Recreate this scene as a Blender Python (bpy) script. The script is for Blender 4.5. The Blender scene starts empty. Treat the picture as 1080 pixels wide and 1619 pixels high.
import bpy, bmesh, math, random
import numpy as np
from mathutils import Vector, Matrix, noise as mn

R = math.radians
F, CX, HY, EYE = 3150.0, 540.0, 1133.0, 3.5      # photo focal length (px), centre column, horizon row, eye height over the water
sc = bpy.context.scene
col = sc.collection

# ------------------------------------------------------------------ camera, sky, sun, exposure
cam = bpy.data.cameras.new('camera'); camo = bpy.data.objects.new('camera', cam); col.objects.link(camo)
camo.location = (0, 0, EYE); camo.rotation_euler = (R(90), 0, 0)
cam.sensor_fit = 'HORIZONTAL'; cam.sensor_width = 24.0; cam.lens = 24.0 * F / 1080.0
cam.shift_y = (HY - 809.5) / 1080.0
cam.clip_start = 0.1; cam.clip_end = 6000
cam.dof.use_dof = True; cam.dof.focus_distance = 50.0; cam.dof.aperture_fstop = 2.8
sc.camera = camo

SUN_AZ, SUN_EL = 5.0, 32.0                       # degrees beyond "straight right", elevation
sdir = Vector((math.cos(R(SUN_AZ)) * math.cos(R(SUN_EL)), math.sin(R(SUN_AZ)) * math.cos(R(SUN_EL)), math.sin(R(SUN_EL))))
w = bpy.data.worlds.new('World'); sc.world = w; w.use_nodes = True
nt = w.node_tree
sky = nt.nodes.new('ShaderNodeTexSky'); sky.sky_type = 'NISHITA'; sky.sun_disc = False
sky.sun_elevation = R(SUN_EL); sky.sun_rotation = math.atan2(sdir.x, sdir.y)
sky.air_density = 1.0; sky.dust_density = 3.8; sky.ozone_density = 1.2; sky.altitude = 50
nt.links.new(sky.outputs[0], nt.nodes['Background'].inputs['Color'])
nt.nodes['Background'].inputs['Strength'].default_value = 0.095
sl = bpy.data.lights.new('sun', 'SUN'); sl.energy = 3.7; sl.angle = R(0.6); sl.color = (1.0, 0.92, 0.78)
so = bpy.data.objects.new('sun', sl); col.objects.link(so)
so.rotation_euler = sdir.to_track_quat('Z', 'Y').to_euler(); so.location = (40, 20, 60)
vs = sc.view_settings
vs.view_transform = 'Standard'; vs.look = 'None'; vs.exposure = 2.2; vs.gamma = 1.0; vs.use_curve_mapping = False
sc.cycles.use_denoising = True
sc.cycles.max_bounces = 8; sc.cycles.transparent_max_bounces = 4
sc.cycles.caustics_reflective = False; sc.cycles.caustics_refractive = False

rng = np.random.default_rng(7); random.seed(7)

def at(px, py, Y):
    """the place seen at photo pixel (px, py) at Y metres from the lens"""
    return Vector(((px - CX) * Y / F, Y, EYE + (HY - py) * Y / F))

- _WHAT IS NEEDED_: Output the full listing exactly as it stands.

- _SOLVED EXERCISE_:
Recreate this scene as a Blender Python (bpy) script. The script is for Blender 4.5. The Blender scene starts empty. Treat the picture as 1080 pixels wide and 1619 pixels high.
import bpy, bmesh, math, random
import numpy as np
from mathutils import Vector, Matrix, noise as mn

R = math.radians
F, CX, HY, EYE = 3150.0, 540.0, 1133.0, 3.5      # photo focal length (px), centre column, horizon row, eye height over the water
sc = bpy.context.scene
col = sc.collection

# ------------------------------------------------------------------ camera, sky, sun, exposure
cam = bpy.data.cameras.new('camera'); camo = bpy.data.objects.new('camera', cam); col.objects.link(camo)
camo.location = (0, 0, EYE); camo.rotation_euler = (R(90), 0, 0)
cam.sensor_fit = 'HORIZONTAL'; cam.sensor_width = 24.0; cam.lens = 24.0 * F / 1080.0
cam.shift_y = (HY - 809.5) / 1080.0
cam.clip_start = 0.1; cam.clip_end = 6000
cam.dof.use_dof = True; cam.dof.focus_distance = 50.0; cam.dof.aperture_fstop = 2.8
sc.camera = camo

SUN_AZ, SUN_EL = 5.0, 32.0                       # degrees beyond "straight right", elevation
sdir = Vector((math.cos(R(SUN_AZ)) * math.cos(R(SUN_EL)), math.sin(R(SUN_AZ)) * math.cos(R(SUN_EL)), math.sin(R(SUN_EL))))
w = bpy.data.worlds.new('World'); sc.world = w; w.use_nodes = True
nt = w.node_tree
sky = nt.nodes.new('ShaderNodeTexSky'); sky.sky_type = 'NISHITA'; sky.sun_disc = False
sky.sun_elevation = R(SUN_EL); sky.sun_rotation = math.atan2(sdir.x, sdir.y)
sky.air_density = 1.0; sky.dust_density = 3.8; sky.ozone_density = 1.2; sky.altitude = 50
nt.links.new(sky.outputs[0], nt.nodes['Background'].inputs['Color'])
nt.nodes['Background'].inputs['Strength'].default_value = 0.095
sl = bpy.data.lights.new('sun', 'SUN'); sl.energy = 3.7; sl.angle = R(0.6); sl.color = (1.0, 0.92, 0.78)
so = bpy.data.objects.new('sun', sl); col.objects.link(so)
so.rotation_euler = sdir.to_track_quat('Z', 'Y').to_euler(); so.location = (40, 20, 60)
vs = sc.view_settings
vs.view_transform = 'Standard'; vs.look = 'None'; vs.exposure = 2.2; vs.gamma = 1.0; vs.use_curve_mapping = False
sc.cycles.use_denoising = True
sc.cycles.max_bounces = 8; sc.cycles.transparent_max_bounces = 4
sc.cycles.caustics_reflective = False; sc.cycles.caustics_refractive = False

rng = np.random.default_rng(7); random.seed(7)

def at(px, py, Y):
    """the place seen at photo pixel (px, py) at Y metres from the lens"""
    return Vector(((px - CX) * Y / F, Y, EYE + (HY - py) * Y / F))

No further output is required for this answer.